China_Russia
Chinese President Xi Jinping (left) and his Russian counterpart Vladimir Putin attended the opening ceremony of the "Year of Chinese Tourism in Russia" at the State Kremlin Palace in Moscow, March 22, 2013. Reuters

Russia’s historic 30-year agreement to sell natural gas to China has strengthened the bond between the two countries and increased their economic interdependence, but it may be only the first gas deal of many, experts say.

The deal calls for Russia’s Gazprom to supply China’s state-owned gas company CNPC with at least 38 billion cubic meters of natural gas annually, beginning in about six years, when the pipeline is completed. The countries say the deal will be worth about $400 billion over its duration.

“Given the enormous gas resource base of East Siberia, this could be the first of many deals on gas between Russia and China as Gazprom shifts its focus away from Europe to the East,” Bernstein Research analysts said in a note on Wednesday.

Since it annexed Crimea from Ukraine, Russia has felt pressure to diversify its customer base for gas, and China’s gas market is facing a surge in demand for gas as the country tries to reduce its emissions from coal.

“China knew exactly what it was doing -- it [wanted] to be the only customer at the window looking for long-term cheap natural gas during this crisis,” Chris Faulkner, CEO of Texas-based Breitling Energy, said. “The Russia-Chinese partnership for oil is becoming stronger by the day, and I expect China to continue to drive hard bargains and demand for strong discounts on Russian oil and natural gas.”

According to CNPC, Gazprom will develop gas processing plants and pipelines in Siberia, and CNPC will develop the needed pipelines within China’s borders.

“For China it solves an energy problem," Mark Harrison, an economics professor from the University of Warwick, said. "For Russia, it solves a market problem: Russia needs to sell its energy sources somewhere, but [it] has spoiled its traditional market among the European democracies.”

Negotiations for the long-awaited project dragged on for more than a decade as the two sides haggled over pricing. Russia wanted to sell the gas to China for the same price it charged most of Europe, but China, which buys gas at cheaper prices than Europe does from other sources, including Turkmenistan, did not want to pay the price Russia demanded previously.

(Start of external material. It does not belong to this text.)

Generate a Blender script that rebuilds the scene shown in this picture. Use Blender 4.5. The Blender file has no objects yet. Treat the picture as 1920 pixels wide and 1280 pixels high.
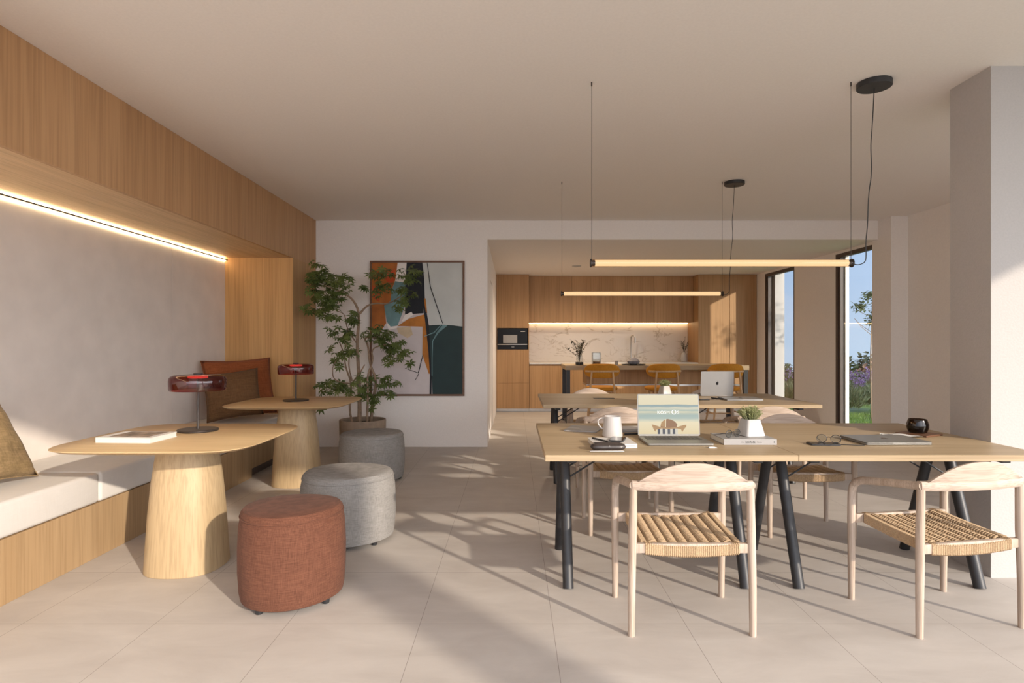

Details released on Wednesday by CNPC did not specify the agreed-upon price, but energy analysts at research group IHS believe the final price is closer to what Russia wanted than what China was initially prepared to pay, reflecting China’s willingness to pay more for the cleaner fuel.

“The Chinese concern on pollution is such that they will take a nearly unlimited supply of gas,” Sarah Miller, editor for energy data provider Energy Intelligence, said.

Miller believes the deal won’t affect European gas prices in the short to medium term, and that nobody knows how the deal will affect the prices in the long term.

"There's a lot of gas Russia needs to sell to Europe anyway,” she said. “The only difference in price would be if the Europeans find a different supply for gas. So the bigger impact would be having U.S. gas in the Asia market, which if it's not priced by oil, will bring down gas prices in Europe."

Still, the deal pulls Russia and China closer as natural allies that “don’t like the idea of a world dominated by a superpower,” she said.

Meanwhile, Washington began discussing a more open trade policy to allow crude exports. Geopolitical factors are forcing “a fundamental reevaluation” of long-held ideas that the U.S. should keep a closed border on its oil, Trevor Houser, a partner at Rhodium Group, told oil and gas executives at a summit held in New York on Wednesday.

According to Gal Luft, co-director of the Institute for the Analysis of Global Security and senior adviser to the U.S. Energy Security Council, the U.S. has been “worse than absent” on Asian energy needs.

“Its main objective has been to discourage Asian countries from using coal,” Luft said. “It hasn't really advanced any major initiative to address the region's growing energy needs, despite Obama's so-called pivot to Asia.”